### [Your objective]
Output every entry exactly as written.

Excerpt from a dataset:
START
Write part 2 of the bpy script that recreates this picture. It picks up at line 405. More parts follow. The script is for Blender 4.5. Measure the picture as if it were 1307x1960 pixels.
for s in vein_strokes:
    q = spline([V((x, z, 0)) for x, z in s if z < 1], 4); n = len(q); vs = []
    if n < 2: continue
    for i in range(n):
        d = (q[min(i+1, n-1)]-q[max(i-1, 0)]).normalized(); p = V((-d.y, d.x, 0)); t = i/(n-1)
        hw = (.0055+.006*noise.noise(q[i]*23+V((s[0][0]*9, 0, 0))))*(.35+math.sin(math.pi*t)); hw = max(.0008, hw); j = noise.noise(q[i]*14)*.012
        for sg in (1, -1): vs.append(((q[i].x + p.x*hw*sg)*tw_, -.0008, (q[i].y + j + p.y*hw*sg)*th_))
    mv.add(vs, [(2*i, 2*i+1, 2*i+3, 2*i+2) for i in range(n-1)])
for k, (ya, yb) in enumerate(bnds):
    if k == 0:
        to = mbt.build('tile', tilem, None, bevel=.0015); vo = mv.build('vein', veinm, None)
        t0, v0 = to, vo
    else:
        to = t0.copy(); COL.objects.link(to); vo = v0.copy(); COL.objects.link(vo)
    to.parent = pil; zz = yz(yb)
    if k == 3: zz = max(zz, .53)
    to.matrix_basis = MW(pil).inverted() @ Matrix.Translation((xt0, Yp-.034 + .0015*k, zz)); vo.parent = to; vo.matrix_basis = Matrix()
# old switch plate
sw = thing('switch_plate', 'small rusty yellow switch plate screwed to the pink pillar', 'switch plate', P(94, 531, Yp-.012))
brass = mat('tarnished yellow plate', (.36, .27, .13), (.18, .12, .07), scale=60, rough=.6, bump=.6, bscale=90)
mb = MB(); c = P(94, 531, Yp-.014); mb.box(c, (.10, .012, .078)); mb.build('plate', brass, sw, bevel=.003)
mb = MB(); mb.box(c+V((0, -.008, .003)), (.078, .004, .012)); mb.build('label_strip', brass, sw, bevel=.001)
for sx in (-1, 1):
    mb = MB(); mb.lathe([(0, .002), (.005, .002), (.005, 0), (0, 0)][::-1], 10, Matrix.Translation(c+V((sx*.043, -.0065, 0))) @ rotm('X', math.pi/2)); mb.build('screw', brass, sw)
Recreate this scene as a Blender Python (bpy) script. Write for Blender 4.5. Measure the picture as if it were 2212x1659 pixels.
END
### [Problem solution]
Write part 2 of the bpy script that recreates this picture. It picks up at line 405. More parts follow. The script is for Blender 4.5. Measure the picture as if it were 1307x1960 pixels.
for s in vein_strokes:
    q = spline([V((x, z, 0)) for x, z in s if z < 1], 4); n = len(q); vs = []
    if n < 2: continue
    for i in range(n):
        d = (q[min(i+1, n-1)]-q[max(i-1, 0)]).normalized(); p = V((-d.y, d.x, 0)); t = i/(n-1)
        hw = (.0055+.006*noise.noise(q[i]*23+V((s[0][0]*9, 0, 0))))*(.35+math.sin(math.pi*t)); hw = max(.0008, hw); j = noise.noise(q[i]*14)*.012
        for sg in (1, -1): vs.append(((q[i].x + p.x*hw*sg)*tw_, -.0008, (q[i].y + j + p.y*hw*sg)*th_))
    mv.add(vs, [(2*i, 2*i+1, 2*i+3, 2*i+2) for i in range(n-1)])
for k, (ya, yb) in enumerate(bnds):
    if k == 0:
        to = mbt.build('tile', tilem, None, bevel=.0015); vo = mv.build('vein', veinm, None)
        t0, v0 = to, vo
    else:
        to = t0.copy(); COL.objects.link(to); vo = v0.copy(); COL.objects.link(vo)
    to.parent = pil; zz = yz(yb)
    if k == 3: zz = max(zz, .53)
    to.matrix_basis = MW(pil).inverted() @ Matrix.Translation((xt0, Yp-.034 + .0015*k, zz)); vo.parent = to; vo.matrix_basis = Matrix()
# old switch plate
sw = thing('switch_plate', 'small rusty yellow switch plate screwed to the pink pillar', 'switch plate', P(94, 531, Yp-.012))
brass = mat('tarnished yellow plate', (.36, .27, .13), (.18, .12, .07), scale=60, rough=.6, bump=.6, bscale=90)
mb = MB(); c = P(94, 531, Yp-.014); mb.box(c, (.10, .012, .078)); mb.build('plate', brass, sw, bevel=.003)
mb = MB(); mb.box(c+V((0, -.008, .003)), (.078, .004, .012)); mb.build('label_strip', brass, sw, bevel=.001)
for sx in (-1, 1):
    mb = MB(); mb.lathe([(0, .002), (.005, .002), (.005, 0), (0, 0)][::-1], 10, Matrix.Translation(c+V((sx*.043, -.0065, 0))) @ rotm('X', math.pi/2)); mb.build('screw', brass, sw)
Recreate this scene as a Blender Python (bpy) script. Write for Blender 4.5. Measure the picture as if it were 2212x1659 pixels.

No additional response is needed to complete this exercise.